→ Material provided:
_____
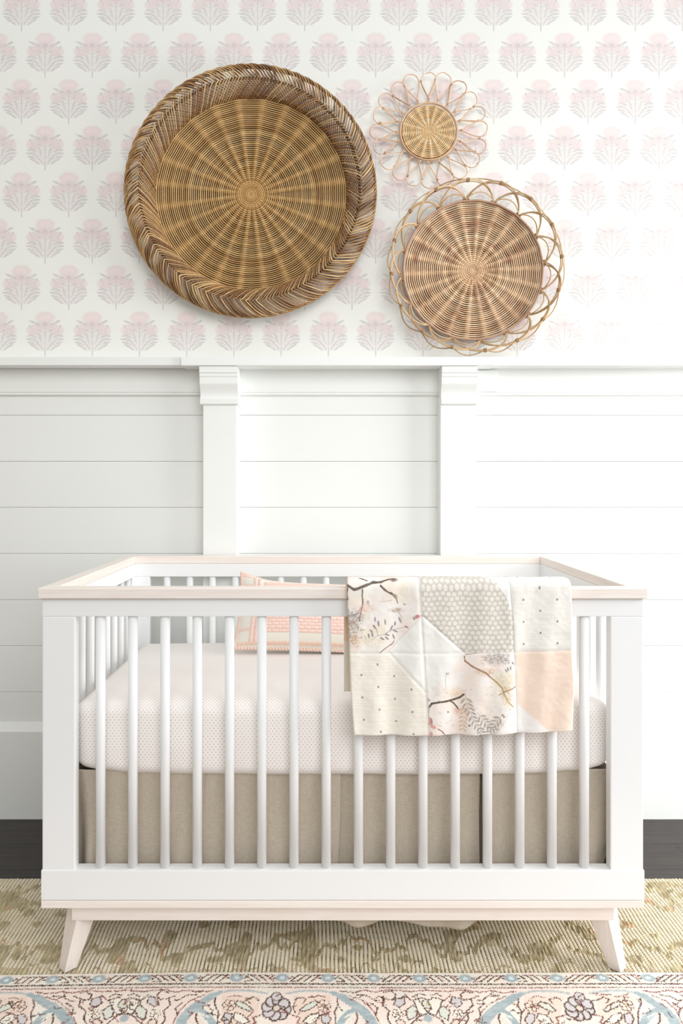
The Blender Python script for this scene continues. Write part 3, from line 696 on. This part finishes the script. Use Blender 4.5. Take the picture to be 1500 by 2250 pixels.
    for (cx, cy, rx, ry, c, m_) in ((778, 1350, 20, 16, mv, mA), (772, 1372, 18, 18, s2l((186, 170, 150)), mA), (800, 1330, 22, 9, s2l((226, 186, 164)), mA), (776, 1400, 16, 16, s2l((196, 160, 124)), mA), (815, 1392, 30, 22, s2l((238, 222, 190)), mA), (885, 1300, 20, 22, s2l((240, 226, 204)), mA),
                                    (870, 1335, 16, 5, br2, mA), (1085, 1440, 24, 14, s2l((160, 152, 146)), mE), (1062, 1470, 20, 8, s2l((214, 176, 138)), mE), (1096, 1490, 22, 18, s2l((228, 214, 178)), mE), (1105, 1520, 12, 24, s2l((206, 182, 126)), mE), (1000, 1520, 14, 12, s2l((232, 200, 168)), mE), (1003, 1556, 12, 9, s2l((224, 168, 148)), mE), (1070, 1575, 28, 22, s2l((228, 218, 204)), mE), (1010, 1590, 14, 22, s2l((232, 212, 192)), mE)):
        cv.ell(cx, cy, rx, ry, 0, c, .75, .9, m_*(.35+.65*texm))
    for k in range(95):                               # feathery scribble
        x = 764+rng.random()*34; y = 1335+rng.random()*62; a = rng.random()*6.28
        cv.line([(x, y), (x+math.cos(a)*5, y+math.sin(a)*4)], 1, [mv, br2, br][k % 3], .7, mask=mA)
    for k in range(120):
        x = 1055+rng.random()*60; y = 1430+rng.random()*22; a = rng.random()*6.28
        cv.line([(x, y), (x+math.cos(a)*5, y+math.sin(a)*4)], 1, [mv, br, s2l((190, 180, 170))][k % 3], .6, mask=mE)
    lc = s2l((150, 140, 146))
    for P in ([(812, 1398), (826, 1390), (842, 1386), (858, 1378), (876, 1374), (892, 1371)], [(826, 1390), (824, 1376), (818, 1366)], [(842, 1386), (850, 1380), (856, 1376)]): cv.line(P, 1.1, lc, .8, mask=mA)
    for x, y, a, L_ in ((821, 1354, 1.6, 6), (828, 1363, 1.5, 6.5), (843, 1360, 1.55, 6), (819, 1371, .9, 6), (857, 1373, -1.1, 6.5), (865, 1364, -1.4, 5), (876, 1356, 1.3, 7), (847, 1388, .3, 6), (865, 1380, .5, 6), (846, 1395, .7, 5.5), (861, 1392, 1.2, 6), (890, 1371, .4, 5), (836, 1396, .5, 5), (806, 1390, 1.4, 5), (814, 1388, 1.3, 5), (812, 1380, .8, 5)):
        cv.ell(x, y, L_, 2.0, a, lc, .9, .4, mA)
    branch([(812, 1433), (826, 1430), (838, 1420), (850, 1412), (858, 1408), (862, 1402)], 1.7, mA, s2l((140, 120, 108)))
    cv.line([(874, 1338), (880, 1350), (880, 1362)], 1.6, mv, .8, mask=mA); cv.ell(792, 1431, 7, 4, 0, s2l((196, 192, 146)), .9, .5, mA)
    cv.ell(914, 1348, 6, 4, -.3, rose, .9, .5, mA); cv.ell(907, 1352, 2, 4, -.4, br, .7, .5, mA); cv.line([(763, 1290), (761, 1300), (763, 1312)], 3, br, .9, mask=mA)
    cv.line([(833, 1315), (846, 1315), (862, 1312)], 1.4, s2l((226, 192, 180)), .9, mask=mA); cv.ell(807, 1317, 3, 4, 0, mv, .8, .5, mA)
    # ---- floral, lower middle
    bd = s2l((96, 84, 76))
    branch([(932, 1546), (940, 1536), (956, 1533), (976, 1532), (992, 1530), (1004, 1526), (1012, 1520)], 3.6, mE, bd); branch([(982, 1533), (990, 1538), (996, 1546), (1000, 1552)], 2.4, mE, bd)
    branch([(929, 1520), (935, 1530)], 2, mE+mC, bd); branch([(934, 1548), (932, 1562), (934, 1572)], 1.4, mE, br)
    cv.ell(936, 1576, 5, 9, 0, rose, .9, .5, mE); cv.ell(941, 1587, 7, 4, .4, s2l((222, 164, 154)), .9, .5, mE); cv.ell(936, 1606, 4, 8, 0, s2l((214, 150, 150)), .9, .5, mE)
    branch([(952, 1592), (962, 1599), (970, 1610)], 1.8, mE, br); branch([(1018, 1446), (1030, 1456), (1046, 1464), (1062, 1472), (1072, 1482)], 3, mE, br2)
    branch([(1072, 1482), (1086, 1494), (1096, 1506), (1100, 1520)], 3, mE, s2l((186, 158, 112))); branch([(1088, 1520), (1100, 1514), (1118, 1508), (1126, 1504)], 1.8, mE, br2)
    branch([(1100, 1520), (1106, 1534), (1120, 1548)], 2.4, mE, s2l((196, 168, 130))); branch([(1020, 1432), (1034, 1430), (1046, 1427)], 1.6, mE, br2); branch([(1017, 1436), (1018, 1448)], 2.4, mE, br2)
    lf = s2l((180, 164, 150))
    sprig(1015, 1516, 1.50, 9, 10, lf, 10, mE, 1.3); sprig(1040, 1556, 1.05, 6, 9, s2l((168, 160, 154)), 9, mE); sprig(1096, 1562, 2.4, 6, 9, s2l((170, 160, 150)), 9, mE); sprig(1046, 1580, 1.6, 4, 8, s2l((160, 160, 156)), 7, mE)
    sprig(1020, 1540, 2.0, 6, 9, s2l((210, 184, 162)), 8, mE)
    for k in range(90):
        x = 945+rng.random()*170; y = 1500+rng.random()*110; a = rng.random()*3
        cv.line([(x, y), (x+math.cos(a)*7, y+math.sin(a)*4)], 1, [mv, br2, s2l((196, 178, 168))][k % 3], .55, mask=mE)
    for x, y in ((976, 1556), (1022, 1586), (1046, 1608), (1095, 1564), (1098, 1568)): cv.ell(x, y, 2, 2, 0, br, .9, .5, mE)
    for x, y, a in ((1110, 1464, 1.3), (1116, 1462, 1.5), (1106, 1468, 1), (1122, 1452, 1)): cv.ell(x, y, 4.5, 1.8, a, s2l((150, 140, 152)), .9, .4, mE)
    cv.line([(975, 1470), (972, 1485), (973, 1505)], 1.4, mv, .7, mask=mE+mC); cv.ell(978, 1472, 4, 3, 0, mv, .5, .5)
    # seams
    sm_ = s2l((190, 184, 178)); hl = s2l((252, 251, 249))
    def seam(P, a=.6): cv.line(P, 1.3, sm_, a, .6); cv.line([(p[0]+1.4, p[1]+1.2) for p in P], 1.2, hl, .5, .6)
    seam([(922, 1240), (925, 1346), (932, 1516), (934, 1630)], .5); seam([(1119, 1240), (1123, 1330), (1127, 1430), (1130, 1545), (1132, 1630)], .75)
    seam([(740, 1427), (1018, 1429), (1280, 1427)], .4); seam([(925, 1346), (849, 1426)], .5); seam([(925, 1346), (1018, 1430)], .5)
    seam([(849, 1426), (932, 1516)], .6); seam([(1129, 1540), (1068, 1622)], .4); seam([(1129, 1540), (1210, 1622)], .5)
    seam([(768, 1607), (1260, 1600)], .25); seam([(1180, 1290), (1150, 1425)], .2); seam([(1200, 1335), (1250, 1425)], .2)
    # ---- the cloth: path from the inner hem, over the rail, to the front hem
    path = [(1.7125, .630), (1.7115, .70), (1.7105, .78), (1.7095, .85), (1.707, .883), (1.699, .897), (1.683, .9025), (1.668, .9035), (1.652, .9025), (1.6395, .8965), (1.634, .885), (1.6335, .86), (1.6335, .80), (1.634, .70), (1.635, .60), (1.6355, .556)]
    P = np.array(path); seg = np.r_[0, np.cumsum(np.hypot(*np.diff(P, axis=0).T))]; crest = seg[7]
    nb, nf_ = 70, 400
    s = np.r_[np.linspace(0, crest-.02, nb)[:-1], np.linspace(crest-.02, seg[-1], nf_)]
    # smooth the path
    ss = np.linspace(0, seg[-1], 900); yy = np.interp(ss, seg, P[:, 0]); zz_ = np.interp(ss, seg, P[:, 1]); k_ = np.hanning(27); k_ /= k_.sum()
    pad = lambda a: np.convolve(np.r_[np.full(13, a[0]), a, np.full(13, a[-1])], k_, 'valid')
    yy, zz_ = pad(yy), pad(zz_); py = np.interp(s, ss, yy); pz = np.interp(s, ss, zz_)
    ty, tz = np.gradient(py, s), np.gradient(pz, s); L_ = np.hypot(ty, tz); ty /= L_; tz /= L_
    oy, oz = -tz, ty                                    # outward normal
    if oz[np.argmax(pz)] < 0: oy, oz = -oy, -oz
    nu = 470; u = np.linspace(0, 1, nu); a = s-crest     # signed arc from crest
    cy = np.where(a < .05, 1264+a*(28/.05), 1292+(a-.05)*F/1.634)
    lp = np.interp(cy, [1200, 1264, 1285, 1330, 1360, 1430, 1520, 1612], [757, 764, 762, 763, 765, 767, 770, 777]); rp = np.interp(cy, [1200, 1264, 1285, 1330, 1430, 1520, 1612], [1250, 1251, 1256, 1257, 1257, 1260, 1258])
    lx = X(lp, 1.634); rx_ = X(rp, 1.634)
    UU = u[:, None]; XX = lx[None]*(1-UU)+rx_[None]*UU; CXx = 762+UU*494+0*XX; CYy = cy[None]+0*XX
    fr = np.clip(a/.3, 0, 1)[None]; bk = np.clip(-a/.25, 0, 1)[None]
    fold = fr**.7*(.0045*np.sin(UU*21+1+cy[None]*.004)+.003*np.sin(UU*43+cy[None]*.01)+.0025*np.sin(UU*9+2))+fr*.006
    fold = fold+.0016*(vnoise(UU*15+2, cy[None]*.022, 71)-.5)*2*(.3+.7*fr)+.0007*(vnoise(UU*30+cy[None]*.02, cy[None]*.05, 74)-.5)*2+.0003*(vnoise(UU*60, cy[None]*.13, 72)-.5)*2
    # quilting dimples along the seams
    dim = np.zeros_like(XX)
    for sx_ in (925, 1125): dim += np.exp(-((CXx-sx_-(CYy-1430)*.03)/4.)**2)
    dim += np.exp(-((CYy-1428)/4.)**2)*.8
    dim += np.exp(-(((CXx-925)+(CYy-1346)*.95)/5.)**2)*(mC_band(CXx, CYy, 849, 925, 1346, 1426))+np.exp(-(((CXx-925)-(CYy-1346)*1.1)/5.)**2)*mC_band(CXx, CYy, 925, 1018, 1346, 1430)
    dim += np.exp(-(((CXx-849)-(CYy-1426)*.92)/5.)**2)*mC_band(CXx, CYy, 849, 932, 1426, 1516)
    th_edge = np.minimum(np.minimum(UU, 1-UU)*.5/.004, np.minimum((seg[-1]-s), s)[None]/.006); puff = np.sqrt(np.clip(1-(1-np.clip(th_edge, 0, 1))**2, 0, 1))
    offo = fold-.0016*dim-.0045*(1-puff)
    zdrop = fr*(-.003*np.sin(UU*5.5)-.0)+fr*.006*np.clip((UU-.8)/.2, 0, 1)*1.0
    outer = np.stack([XX, py[None]+oy[None]*offo*np.where(oy[None] < 0, 1, .3), pz[None]+oz[None]*offo*.3+zdrop], -1)
    thick = .0105*puff+.0008
    inner = outer.copy(); inner[..., 1] -= oy[None]*thick; inner[..., 2] -= oz[None]*thick
    ns = len(s); Vv = np.concatenate([outer.reshape(-1, 3), inner.reshape(-1, 3)])
    f1 = grid_faces(nu, ns); f2 = grid_faces(nu, ns, nu*ns)[:, ::-1]; o_ = nu*ns
    i = np.arange(nu-1); j = np.arange(ns-1)
    rim = [np.stack([i*ns, (i+1)*ns, o_+(i+1)*ns, o_+i*ns], 1)[:, ::-1], np.stack([i*ns+ns-1, (i+1)*ns+ns-1, o_+(i+1)*ns+ns-1, o_+i*ns+ns-1], 1),
           np.stack([j, j+1, o_+j+1, o_+j], 1), np.stack([(nu-1)*ns+j, (nu-1)*ns+j+1, o_+(nu-1)*ns+j+1, o_+(nu-1)*ns+j], 1)[:, ::-1]]
    c1 = cv.sample(CXx, CYy); lining = s2l((244, 214, 188)); c1[:, cy < 1243] = s2l((244, 238, 228))
    c2 = np.ones_like(c1)*lining; lowb = (s < .12); c2[:, lowb] = s2l((240, 232, 214))
    ob = link_mesh('patchwork_quilt', Vv, np.concatenate([f1, f2]+rim), cloth_col, None, np.concatenate([c1.reshape(-1, 3), c2.reshape(-1, 3)]), True)
    tag(ob, 'patchwork baby quilt with floral, beige and peach squares draped over the crib front rail', 'quilt')
def mC_band(x, y, xa, xb, ya, yb_): return ((x >= xa) & (x <= xb) & (y >= ya) & (y <= yb_)).astype(float)
quilt()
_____
→ What needs to be done: Scan the material above. Return every line containing the string "from".

→ Worked solution:
The Blender Python script for this scene continues. Write part 3, from line 696 on. This part finishes the script. Use Blender 4.5. Take the picture to be 1500 by 2250 pixels.
    # ---- the cloth: path from the inner hem, over the rail, to the front hem
    nu = 470; u = np.linspace(0, 1, nu); a = s-crest     # signed arc from crest